- **Stated task**
Take the lines of the data below from the very first through the line containing "p = np.array(p, float);" and output them exactly, pictures excluded.

- **Data for this task**
__________________________________________________

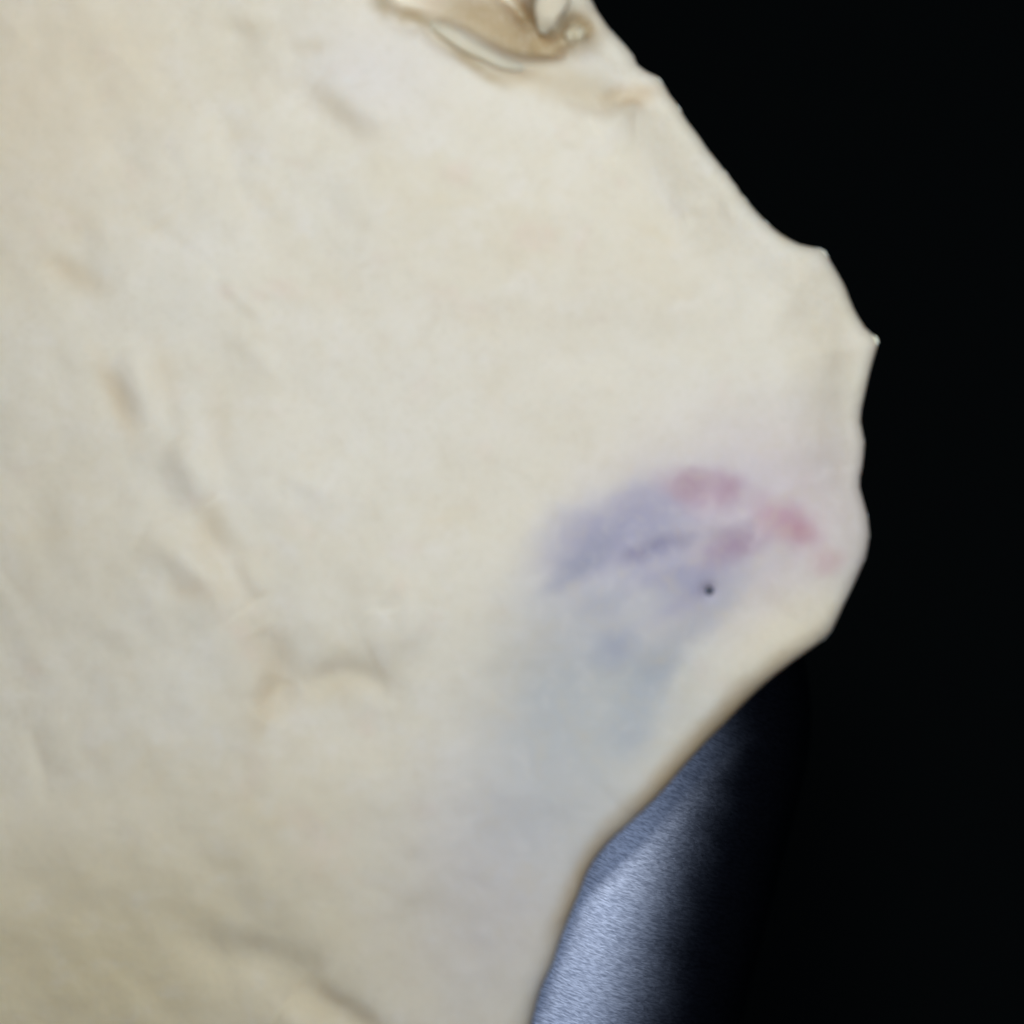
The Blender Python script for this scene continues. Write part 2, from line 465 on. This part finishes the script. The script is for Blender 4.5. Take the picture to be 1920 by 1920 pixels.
S_TOP = (CAM_H - 0.0205) / (CAM_H - ZREF)           # surface features sit a little nearer the lens than the rim
def feat(p):
    p = np.array(p, float); return 960 + (p - 960) * S_TOP

z = np.full(x.size, 262.0)
# broad form: fuller in the middle, slack toward the edges
z += 22 * vnoise(x, y, 520, 11) + 9 * vnoise(x, y, 210, 12) + 3.2 * vnoise(x, y, 90, 13) + 1.3 * vnoise(x, y, 42, 14)
# streaks fanning through the left half
ang = np.radians(62); ux = x * math.cos(ang) + y * math.sin(ang); uy = -x * math.sin(ang) + y * math.cos(ang)
z += 2.0 * vnoise(ux, uy * 3.2, 170, 15) * sstep(1000, 500, x)
# lower-left slopes down and away
z -= 70 * sstep(1500, 2100, y) * sstep(1000, 300, x)
z -= 40 * sstep(500, -200, x)
# slope toward the bottom right edge
for (dep, w, pts) in LINES:
    if max(p[0] for p in pts) < 830 and dep > 0 and pts[0][1] < 1150: dep *= 0.62
    c = catmull(feat(pts), 8)
    lo = c.min(0) - 4 * w; hi = c.max(0) + 4 * w
    m = (x > lo[0]) & (x < hi[0]) & (y > lo[1]) & (y < hi[1])
    if not m.any(): continue
    d, t = polydist(x[m], y[m], c)
    taper = np.sin(np.pi * np.clip(t, 0, 1)) ** 0.8
    z[m] -= dep * taper * np.exp(-(d / w) ** 2 * 0.5)
# sunken pocket inside the fold at the top
PIT = catmull(feat([(705, -30), (735, 20), (790, 38), (850, 62), (905, 92), (960, 118), (1010, 122), (1060, 108),
                    (1050, 78), (1022, 60), (1010, 20), (1000, -30), (960, -120), (760, -120)]), 6, closed=True)
def inside(x, y, poly):
    r = np.zeros(x.size, bool)
    A = poly; B = np.roll(poly, -1, axis=0)
    for (x1, y1), (x2, y2) in zip(A, B):
        c = ((y1 > y) != (y2 > y)) & (x < (x2 - x1) * (y - y1) / (y2 - y1 + 1e-12) + x1)
        r ^= c
    return r
m = (x > 600) & (x < 1200) & (y < 260)
d, _ = polydist(x[m], y[m], PIT, closed=True)
sd = np.where(inside(x[m], y[m], PIT), d, -d)
z[m] -= 62 * sstep(-10, 34, sd) - 18 * sstep(30, 120, sd)
m = (x > 900) & (x < 1150) & (y < 160)
d, t = polydist(x[m], y[m], catmull(feat([(930, -30), (975, 10), (1005, 40), (1020, 70), (1060, 72), (1075, 40), (1098, 48)]), 8))
z[m] -= 30 * np.exp(-(d / 11) ** 2 * .5)
# little hole behind the speck
cx, cy = feat((1330, 1107))
z -= 14 * np.exp(-((x - cx) ** 2 + (y - cy) ** 2) / (2 * 11.0 ** 2))

# edge thickness: thin torn edge at the upper right, fat rolled edge at the lower right
ey = oy_[None, :].repeat(NR, 0).ravel()
exx = ox_[None, :].repeat(NR, 0).ravel()
fat = np.where(exx > 700, sstep(1080, 1300, ey), 1.0)
Rt = 26 + 26 * fat
zedge_drop = 46 * (1 - fat) * sstep(170, 0, D)
q = np.clip(1 - D / Rt, 0, 1)
z = z - zedge_drop - Rt * (1 - np.sqrt(np.clip(1 - q * q, 0, 1)))
Z = z.reshape(NR, NA)
# smooth the rim height a little along the edge
rim = Z[-1, :]
verts = [np.array([[C0[0], C0[1], Z[0, :].mean()]])]
verts.append(np.stack([X, Y, Z], 2).reshape(-1, 3))
# underside
fe = np.where(ox_ > 700, sstep(1080, 1300, oy_), 1.0)
Rb = np.minimum(34 + 30 * fe, rim - 6)
cen = np.array([640., 960.])
dirs = np.stack([ox_ - cen[0], oy_ - cen[1]], 1); ln = np.linalg.norm(dirs, axis=1)[:, None]; dirs /= ln
NB = 0
for a in np.linspace(0, 90, 9)[1:]:
    ca, sa = math.cos(math.radians(a)), math.sin(math.radians(a))
    p = OUT - dirs * (Rb * (1 - ca))[:, None]
    verts.append(np.column_stack([p, rim - Rb * sa])); NB += 1
for f, g in ((260, 0.5), (420, 1.0)):
    p = OUT - dirs * f
    zz = (rim - Rb) * (1 - g) + 4 * g
    verts.append(np.column_stack([p, zz])); NB += 1
verts.append(np.array([[cen[0], cen[1], 4.0]]))
P = np.vstack(verts)
ids = np.arange(NA); nx = (ids + 1) % NA
rows = NR + NB
quads = []
for r in range(rows - 1):
    a = 1 + r * NA
    quads.append(np.stack([a + ids, a + NA + ids, a + NA + nx, a + nx], 1))
quads = np.vstack(quads)
last = 1 + (rows - 1) * NA; ce = len(P) - 1
W = np.column_stack([(P[:, 0] - 960) * K, (960 - P[:, 1]) * K, P[:, 2] * K])
# centre fans as quads are impossible, so build with triangles through from two index sets
tris = np.vstack([np.stack([np.zeros(NA, int), 1 + ids, 1 + nx], 1), np.stack([last + ids, np.full(NA, ce), last + nx], 1)])
me = bpy.data.meshes.new('dough')
nq, ntri = len(quads), len(tris)
me.vertices.add(len(W)); me.vertices.foreach_set('co', W.astype(np.float32).ravel())
me.loops.add(nq * 4 + ntri * 3)
me.loops.foreach_set('vertex_index', np.concatenate([quads.ravel(), tris.ravel()]).astype(np.int32))
me.polygons.add(nq + ntri)
me.polygons.foreach_set('loop_start', np.concatenate([np.arange(nq) * 4, nq * 4 + np.arange(ntri) * 3]).astype(np.int32))
me.polygons.foreach_set('loop_total', np.concatenate([np.full(nq, 4), np.full(ntri, 3)]).astype(np.int32))
me.update(calc_edges=True); me.validate()
me.polygons.foreach_set('use_smooth', np.ones(len(me.polygons), dtype=bool))
me.materials.append(M_DOUGH)
import bmesh
dough = bpy.data.objects.new('dough', me)
col.objects.link(dough)
tag(dough, 'soft cream sheet of raw dough with a purple and pink blotch near its right edge', 'dough')

# sampled height of the finished surface (photo px -> px height)
Pt = P[1:1 + NR * NA]
def height(xx, yy):
    k = ((Pt[:, 0] - xx) ** 2 + (Pt[:, 1] - yy) ** 2).argmin(); return Pt[k, 2]

def tube(name, pts, rad, flat, mat, sink, parent, seg=18, per=10):
    """rounded roll of dough lying in the surface along a path"""
    c = catmull(feat(pts), per); L = len(c)
    tg = np.gradient(c, axis=0); tg /= np.linalg.norm(tg, axis=1)[:, None]
    sd = np.stack([-tg[:, 1], tg[:, 0]], 1)
    t = np.linspace(0, 1, L)
    env = np.sqrt(np.clip(1 - np.abs(2 * t - 1) ** 3.0, 0.0, 1)) * np.interp(t, np.linspace(0, 1, len(rad)), rad)
    hz = np.array([height(*p) for p in c]); hz = np.convolve(np.pad(hz, 4, mode='edge'), np.ones(9) / 9, 'valid')
    V = []; F = []
    for i in range(L):
        for k in range(seg):
            a = 2 * math.pi * k / seg
            wob = 1 + 0.10 * math.sin(3 * a + i * 0.35)
            V.append((c[i, 0] + sd[i, 0] * math.cos(a) * env[i] * wob, c[i, 1] + sd[i, 1] * math.cos(a) * env[i] * wob,
                      hz[i] + sink + math.sin(a) * env[i] * flat))
    for i in range(L - 1):
        for k in range(seg):
            a = i * seg + k; b = i * seg + (k + 1) % seg
            F.append((a, a + seg, b + seg, b))
    V = np.array(V)
    Wv = np.column_stack([(V[:, 0] - 960) * K, (960 - V[:, 1]) * K, V[:, 2] * K])
    return mesh_np(name, Wv, F, mat, parent)

tube('folded_lip', [(806, 42), (830, 58), (870, 84), (912, 108), (945, 126), (985, 134)], [11, 13, 12, 10, 7], 0.65, M_FLOURY, 6, dough)
tube('folded_lip', [(1058, -60), (1040, -15), (1030, 20), (1022, 48), (1020, 62)], [36, 32, 26, 18, 12], 0.5, M_FLOURY, 8, dough)
tube('dough_curl', [(1062, 66), (1078, 60), (1096, 66)], [13, 15, 12], 0.8, M_CURL, 8, dough)

# the dark speck
sx, sy = feat((1330, 1107)); hz = height(sx, sy)
V = []; F = []; seg = 20; rg = 8
for i in range(rg + 1):
    ph = math.pi * i / rg
    for k in range(seg):
        a = 2 * math.pi * k / seg
        w = 1 + 0.14 * math.sin(2 * a + 0.6) + 0.10 * math.sin(3 * a + 2) + 0.06 * math.sin(5 * a)
        lx = 12 * math.sin(ph) * math.cos(a) * w; ly = 18 * math.sin(ph) * math.sin(a) * w
        V.append(((sx + lx + 0.25 * -ly - 960) * K, (960 - sy - ly) * K, (hz + 1.0 + 3.5 * math.cos(ph)) * K))
for i in range(rg):
    for k in range(seg):
        F.append((i * seg + k, (i + 1) * seg + k, (i + 1) * seg + (k + 1) % seg, i * seg + (k + 1) % seg))
mesh_np('speck', V, F, M_SPECK, dough)

# consistent outward normals
for o in list(col.objects):
    if o.type == 'MESH' and o.name != 'floor':
        bm = bmesh.new(); bm.from_mesh(o.data)
        bmesh.ops.recalc_face_normals(bm, faces=bm.faces)
        bm.to_mesh(o.data); bm.free()
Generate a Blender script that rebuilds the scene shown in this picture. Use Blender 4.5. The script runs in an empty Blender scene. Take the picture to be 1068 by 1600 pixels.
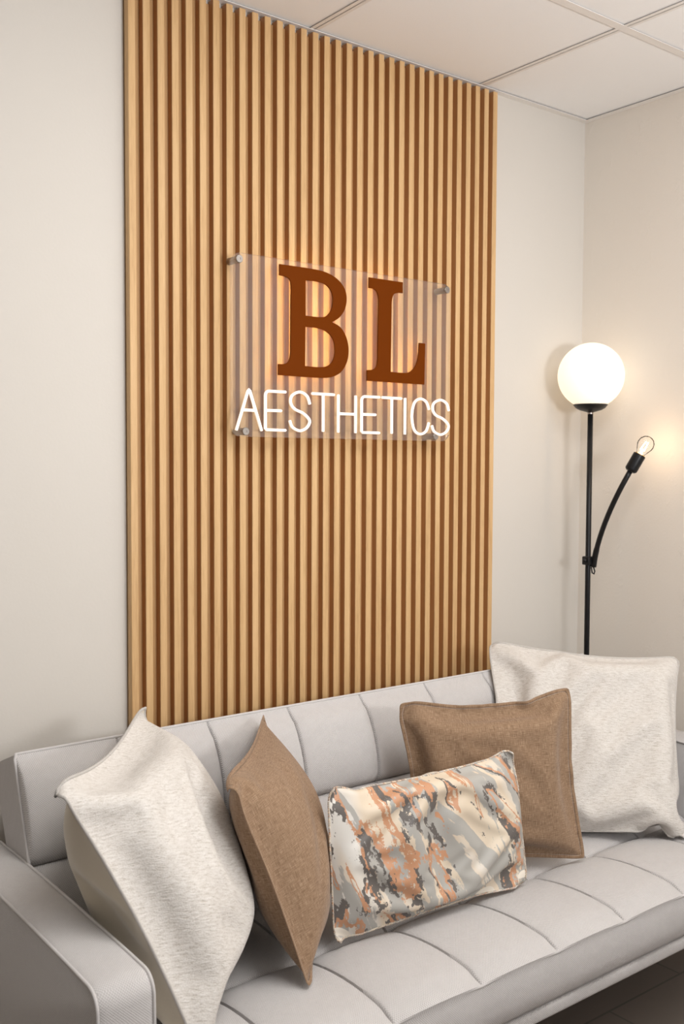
import bpy, bmesh, math, random
import numpy as np
from mathutils import Vector, Matrix
from mathutils.bvhtree import BVHTree

C = bpy.context.scene
COL = C.collection
PI = math.pi

# ------------------------------------------------------------------ camera
cam_pos = Vector((-2.6064, -2.0986, 1.35))
yaw, pitch, roll, fpx = 0.660744, -0.048968, 0.0040817, 1567.85
F = Vector((math.sin(yaw) * math.cos(pitch), math.cos(yaw) * math.cos(pitch), math.sin(pitch)))
R = Vector((math.cos(yaw), -math.sin(yaw), 0)); U = R.cross(F)
R2 = R * math.cos(roll) + U * math.sin(roll); U2 = -R * math.sin(roll) + U * math.cos(roll)
cd = bpy.data.cameras.new('camera'); cam = bpy.data.objects.new('camera', cd); COL.objects.link(cam)
cam.matrix_world = Matrix(((R2.x, U2.x, -F.x, cam_pos.x), (R2.y, U2.y, -F.y, cam_pos.y), (R2.z, U2.z, -F.z, cam_pos.z), (0, 0, 0, 1)))
cd.sensor_fit = 'VERTICAL'; cd.sensor_height = 36; cd.sensor_width = 24; cd.lens = 36 * fpx / 1600
cd.clip_start = 0.05
cd.dof.use_dof = True; cd.dof.focus_distance = 2.35; cd.dof.aperture_fstop = 6.3
C.camera = cam

# ------------------------------------------------------------------ world, lights, exposure
w = bpy.data.worlds.new('world'); C.world = w; w.use_nodes = True
w.node_tree.nodes['Background'].inputs[0].default_value = (0.98, 0.99, 1.0, 1)
w.node_tree.nodes['Background'].inputs[1].default_value = 0.42

def area(name, loc, target, sx, sy, power, col):
    l = bpy.data.lights.new(name, 'AREA'); l.shape = 'RECTANGLE'; l.size = sx; l.size_y = sy; l.energy = power; l.color = col
    o = bpy.data.objects.new(name, l); COL.objects.link(o); o.location = loc
    o.rotation_euler = (Vector(target) - Vector(loc)).to_track_quat('-Z', 'Y').to_euler()
    return o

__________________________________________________

- **Response for this exercise**
The Blender Python script for this scene continues. Write part 2, from line 465 on. This part finishes the script. The script is for Blender 4.5. Take the picture to be 1920 by 1920 pixels.
S_TOP = (CAM_H - 0.0205) / (CAM_H - ZREF)           # surface features sit a little nearer the lens than the rim
def feat(p):
    p = np.array(p, float); return 960 + (p - 960) * S_TOP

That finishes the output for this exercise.